** Start **

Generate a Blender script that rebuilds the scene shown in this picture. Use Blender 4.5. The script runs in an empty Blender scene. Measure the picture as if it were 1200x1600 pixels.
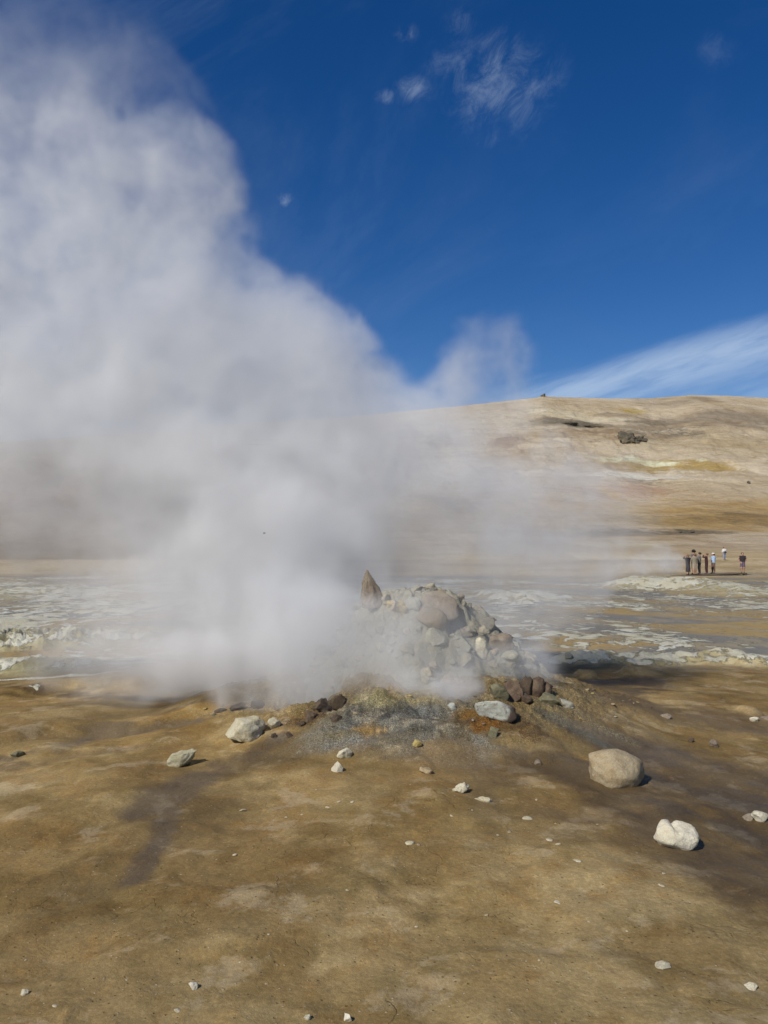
import bpy, bmesh, math, random
import numpy as np
from mathutils import Vector, Matrix, Euler

random.seed(7)
RNG = np.random.RandomState(11)
scene = bpy.context.scene
COL = scene.collection
R = math.radians

# ------------------------------------------------------------------ camera model
F = 1294.0                      # focal length in pixels of the 1200 x 1600 photograph
EYE = 1.6
TILT = R(2.65)
CT, ST = math.cos(TILT), math.sin(TILT)

def ray(px, py):
    u, v = (px - 600.0) / F, (800.0 - py) / F
    return np.array([u, CT - ST * v, ST + CT * v])

def at_depth(px, py, Y):
    d = ray(px, py)
    return Vector((d[0] * Y / d[1], Y, EYE + d[2] * Y / d[1]))

def sm(a, b, x):
    t = np.clip((x - a) / (b - a), 0, 1)
    return t * t * (3 - 2 * t)

# ------------------------------------------------------------------ numpy noise
def _hash(ix, iy, iz, seed):
    h = (ix * 374761393 + iy * 668265263 + iz * 2147483647 + seed * 1274126177) & 0x7FFFFFFF
    h = ((h ^ (h >> 13)) * 1274126177) & 0x7FFFFFFF
    h = ((h ^ (h >> 16)) * 1540483477) & 0x7FFFFFFF
    return ((h ^ (h >> 15)) & 0xFFFF) / 32767.5 - 1.0

def vnoise(x, y, z=None, seed=0):
    x = np.asarray(x, float); y = np.asarray(y, float)
    fx, fy = np.floor(x), np.floor(y)
    ix, iy = fx.astype(np.int64), fy.astype(np.int64)
    tx, ty = x - fx, y - fy
    tx = tx * tx * tx * (tx * (tx * 6 - 15) + 10); ty = ty * ty * ty * (ty * (ty * 6 - 15) + 10)
    if z is None:
        a = _hash(ix, iy, 0, seed) * (1 - tx) + _hash(ix + 1, iy, 0, seed) * tx
        b = _hash(ix, iy + 1, 0, seed) * (1 - tx) + _hash(ix + 1, iy + 1, 0, seed) * tx
        return a * (1 - ty) + b * ty
    z = np.asarray(z, float); fz = np.floor(z); iz = fz.astype(np.int64); tz = z - fz
    tz = tz * tz * tz * (tz * (tz * 6 - 15) + 10)
    o = 0
    for dz, wz in ((0, 1 - tz), (1, tz)):
        a = _hash(ix, iy, iz + dz, seed) * (1 - tx) + _hash(ix + 1, iy, iz + dz, seed) * tx
        b = _hash(ix, iy + 1, iz + dz, seed) * (1 - tx) + _hash(ix + 1, iy + 1, iz + dz, seed) * tx
        o = o + wz * (a * (1 - ty) + b * ty)
    return o

def fbm(x, y, z=None, octv=5, seed=0, gain=0.5):
    s, a, n, f = 0, 1.0, 0, 1.0
    for i in range(octv):
        s = s + a * vnoise(x * f + 17.3 * i, y * f - 9.1 * i, None if z is None else z * f + 5.7 * i, seed + i)
        n += a; a *= gain; f *= 2.03
    return s / n * 1.6

# ------------------------------------------------------------------ terrain height
MX, MY = 0.34, 8.15             # the fumarole's centre
RIDGE_U = np.array([-2500, -900, -300, 0, 300, 560, 700, 800, 838, 850, 870, 960, 1020, 1085, 1140, 1200, 1500, 2600, 4000], float)
RIDGE_P = np.array([760, 720, 700, 690, 668, 648, 635, 624, 619.5, 617, 618.5, 621, 620.5, 615.5, 616.5, 620, 640, 730, 790], float)

def hill_z(x, y):
    u = 600 + F * x / np.maximum(y, 1)
    e1 = (860 - np.interp(u, RIDGE_U, RIDGE_P)) / F
    Rr = 430 + 18 * fbm(u / 300.0, u * 0, octv=3, seed=41)
    s = np.clip((y - 104) / (Rr - 104), 0, 1)
    e0 = (860 - 873.0) / F
    prof = 0.80 * s ** 0.92 + 0.2 * sm(0, 1, s)
    e = e0 + (e1 - e0) * prof
    z = 1.6 + y * e
    win = s * (1 - s ** 6)
    rid = 1 - np.abs(fbm(x / 60.0 + 0.3 * fbm(x / 25., y / 25., octv=3, seed=60), y / 110.0, octv=5, seed=51))
    z = z + win * (2.4 * fbm(x / 42.0, y / 48.0, octv=6, seed=50) + 2.6 * (rid - 0.75)
                   + 1.5 * fbm(x / 16.0, y / 9.0, octv=4, seed=57) * sm(0.25, 0.5, s))
    z = z + win * 0.55 * fbm(x / 3.0, y / 3.4, octv=4, seed=58)
    over = np.maximum(y - Rr, 0)
    zr = 1.6 + Rr * e1
    return np.where(s >= 1, zr - over * 0.10 - over ** 2 * 0.0003 + 0.5 * fbm(x / 14.0, y / 14.0, octv=3, seed=59) * np.minimum(over / 20, 1), z)

CRUST = []                      # raised pale mineral crusts: centre, half axes, height (filled below)
def raw_plain(x, y):
    z = 0.035 * fbm(x / 1.1, y / 1.4, octv=4, seed=1) * np.exp(-y / 60) + 0.07 * fbm(x / 5.0, y / 5.0, octv=3, seed=2)
    z = z + 0.10 * fbm(x / 14.0, y / 18.0, octv=4, seed=3) * sm(10, 30, y)
    z = z + 0.0050 * fbm(x / 0.16, y / 0.2, octv=3, seed=4) * np.exp(-y / 14)
    # flat clay plates and a few soft hollows in front
    pl = fbm(x / 0.62, y / 0.72, octv=3, seed=5)
    z = z + 0.024 * sm(-0.2, 0.3, pl) * np.exp(-y / 10) + 0.011 * fbm(x / 0.27, y / 0.33, octv=4, seed=13) * np.exp(-y / 12)
    z = z - 0.45 * sm(22, 58, y) + 0.75 * sm(66, 106, y)
    # low ledges that run left of the mound
    led = y - (9.6 + 0.22 * (x + 3) + 0.35 * fbm(x / 1.3, y * 0, octv=3, seed=6))
    z = z + 0.10 * sm(-0.18, 0.05, led) * sm(-1.3, -2.6, x) * sm(4.0, 0.5, led)
    led = y - (7.05 + 0.42 * (x + 3.1) + 0.22 * fbm(x / 0.9, y * 0, octv=3, seed=8))
    z = z + (0.055 * sm(-0.14, 0.06, led) * sm(3.0, 0.2, led) - 0.035 * np.exp(-((led + 0.12) / 0.15) ** 2)) * sm(-1.0, -1.7, x)
    led = y - (6.55 + 0.30 * (x + 3.1) + 0.25 * fbm(x / 0.9, y * 0, octv=3, seed=9))
    z = z + (0.03 * sm(-0.12, 0.06, led) * sm(2.0, 0.2, led)) * sm(-1.2, -1.9, x)
    # right-hand runnels
    q = fbm(x / 2.4 + 0.4 * y, y / 0.9, octv=4, seed=7)
    z = z + 0.020 * q * sm(0.8, 2.2, x - 0.15 * (y - 6)) * sm(16, 9, y)
    return z

def apron(x, y):
    a = np.arctan2(y - MY, x - MX)
    r = np.hypot(x - MX, (y - MY) * 0.92) * (1 + 0.10 * fbm(np.cos(a) * 1.7, np.sin(a) * 1.7, octv=3, seed=20))
    c = np.maximum(0, 1 - r / 2.25)
    z = 0.56 * (c + 0.05 * c * (1 - c) * 4)
    z = z + 0.10 * np.exp(-(r / 3.4) ** 2)
    g = sm(2.3, 1.5, r)
    z = z + g * (0.05 * fbm(x / 0.33, y / 0.33, octv=4, seed=21) + 0.016 * fbm(x / 0.05, y / 0.06, octv=3, seed=22))
    # the slumped scar left of the front spur
    d = np.hypot((x + 0.62) / 0.30, (y - 7.30) / 0.34)
    z = z - 0.11 * sm(1.15, 0.45, d + 0.3 * fbm(x / .14, y / .14, octv=3, seed=23))
    return z

def H(x, y):
    x = np.asarray(x, float); y = np.asarray(y, float)
    z = raw_plain(x, y) + apron(x, y)
    for cx, cy, ax, ay, h, rough in CRUST:
        d = np.hypot((x - cx) / ax, (y - cy) / ay) + 0.35 * fbm(x / (0.5 * ax + .2), y / (0.5 * ay + .2), octv=3, seed=30)
        m = sm(1.1, 0.35, d)
        rg = 1 - np.abs(fbm(x / rough, y / (rough * 1.2), octv=4, seed=33))
        z = z + m * h * (0.55 + 0.75 * (rg - 0.4))
    if np.any(y > 100):
        t = sm(96, 112, y)
        z = z * (1 - t) + np.where(y > 96, hill_z(x, np.maximum(y, 104.0)) , 0) * t
    return z

def hit(px, py, fn=None):
    """The first point of the terrain along the ray through a photo pixel."""
    fn = fn or H
    d = ray(px, py); d = d / d[1]
    ys = np.geomspace(1.8, 520, 330)
    for rnd in range(2):
        zz = EYE + d[2] * ys
        hz = fn(d[0] * ys, ys)
        k = int(np.argmax(zz < hz))
        if zz[k] >= hz[k]:
            k = len(ys) - 1
        k = max(k, 1)
        if rnd == 0:
            ys = np.linspace(ys[k - 1], ys[k], 24)
    a = (zz[k - 1] - hz[k - 1]); b = (hz[k] - zz[k])
    y = ys[k - 1] + (ys[k] - ys[k - 1]) * a / max(a + b, 1e-9)
    return Vector((d[0] * y, y, float(fn(d[0] * y, y))))

def add_crust(px, py, rx, ry, h, rough):
    c = hit(px, py); n = hit(px, py - ry); f = hit(px, py + ry)
    CRUST.append((c.x, c.y, rx * c.y / F, max(0.25, abs(n.y - f.y) / 2), h, rough))
for a in ((40, 1003, 130, 16, 0.20, 0.38), (190, 1000, 120, 14, 0.16, 0.35), (70, 1034, 100, 8, 0.08, 0.3),
          (1000, 1030, 120, 9, 0.13, 0.5), (1170, 1030, 90, 10, 0.16, 0.6), (900, 1030, 60, 5, 0.12, 0.5),
          (1040, 918, 110, 9, 0.62, 6.0), (830, 934, 80, 5, 0.35, 3.0), (60, 926, 110, 8, 0.25, 3.0),
          (1000, 1052, 40, 4, 0.10, 0.5), (915, 1055, 18, 3, 0.09, 0.5), (1166, 1111, 18, 3, 0.07, 0.5)):
    add_crust(*a)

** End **

▶ [EXERCISE TASK]:
Starting at the top of the listing above, please restate word for word each line up to and including the one that holds "return ((h ^", omitting every image.

▶ [FINAL RESULT]:
Generate a Blender script that rebuilds the scene shown in this picture. Use Blender 4.5. The script runs in an empty Blender scene. Measure the picture as if it were 1200x1600 pixels.
import bpy, bmesh, math, random
import numpy as np
from mathutils import Vector, Matrix, Euler

random.seed(7)
RNG = np.random.RandomState(11)
scene = bpy.context.scene
COL = scene.collection
R = math.radians

# ------------------------------------------------------------------ camera model
F = 1294.0                      # focal length in pixels of the 1200 x 1600 photograph
EYE = 1.6
TILT = R(2.65)
CT, ST = math.cos(TILT), math.sin(TILT)

def ray(px, py):
    u, v = (px - 600.0) / F, (800.0 - py) / F
    return np.array([u, CT - ST * v, ST + CT * v])

def at_depth(px, py, Y):
    d = ray(px, py)
    return Vector((d[0] * Y / d[1], Y, EYE + d[2] * Y / d[1]))

def sm(a, b, x):
    t = np.clip((x - a) / (b - a), 0, 1)
    return t * t * (3 - 2 * t)

# ------------------------------------------------------------------ numpy noise
def _hash(ix, iy, iz, seed):
    h = (ix * 374761393 + iy * 668265263 + iz * 2147483647 + seed * 1274126177) & 0x7FFFFFFF
    h = ((h ^ (h >> 13)) * 1274126177) & 0x7FFFFFFF
    h = ((h ^ (h >> 16)) * 1540483477) & 0x7FFFFFFF
    return ((h ^ (h >> 15)) & 0xFFFF) / 32767.5 - 1.0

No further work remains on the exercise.